AKA: U.S. Government, United States Bureau of Reclamation, Grand Coulee Dam, Grand Coulee, WA
Structure Type: built works - infrastructure - transportation structures - dams
Designers: Consolidated Builders, Incorporated, (firm); Wright, Howard S., (HSW) Construction Company (firm); Marcel Lajos Breuer (architect); Henry J. Kaiser (building contractor/developer); George Schuchart (building contractor); Howard H. Wright (building contractor); Howard S. Wright (building contractor/developer)
Dates: constructed 1933-1942
Excavation work began on the Grand Coulee Dam 07/16/1933, at the height of the Depression. Funding for the completion of the dam was frequently in question during the Depression. In late 06/1937, the U.S. Congress passed a $41,566,600 bill for Western reclamation projects that included $13,000,000 for the completion of Grand Coulee. Henry J. Kaiser, the Oakland, CA, industrialist, led a consortium of construction contractors, Consolidated Builders, Incorporated, that built the gravity dam, designed to bring cheap, hydroelectric power and irrigated water to farmers in the Pacific Northwest. The main part of the dam was finished in 01/1942, but work continued on it all the way up to 1983. Grand Coulee provided the inexpensive electricity needed to produce aluminum used in Boeing Company aircraft, and the dam fed the extensive power needs of the Hanford Nuclear site beginning during the Manhattan Project of World War II.

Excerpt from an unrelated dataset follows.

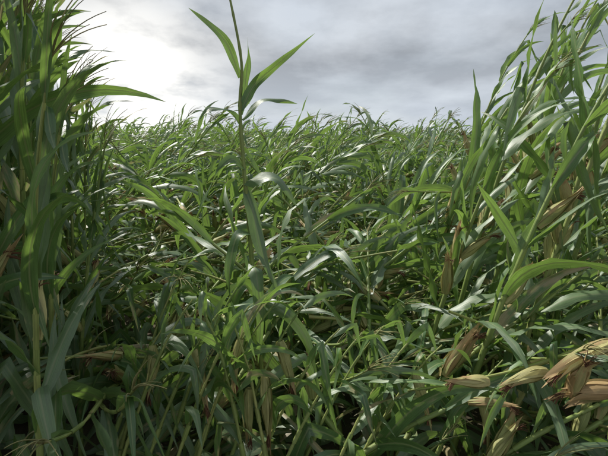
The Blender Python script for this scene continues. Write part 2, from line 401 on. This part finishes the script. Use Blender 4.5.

The Grand Coulee Dam is the largest reinforced concrete dam in North America; it measures 5,223 feet in length and 550 feet high.
A northeast portion of the 1930s dam was demolished to make room for Powerhouse #3, added in between 1966-1974. The addition of the third Powerhouse added 6 new turbines and 6 generators, three 600 megawatt and three 805 megawatt units. A pumped-storage hydroelectricity plant, composed of 6 pump generators, was finished in 1973; it could boost the dam's production by 314 megawatts during peak-usage periods. Hungarian-born architect Marcel Breuer (1902-1981) served as Consulting Architect for this later work.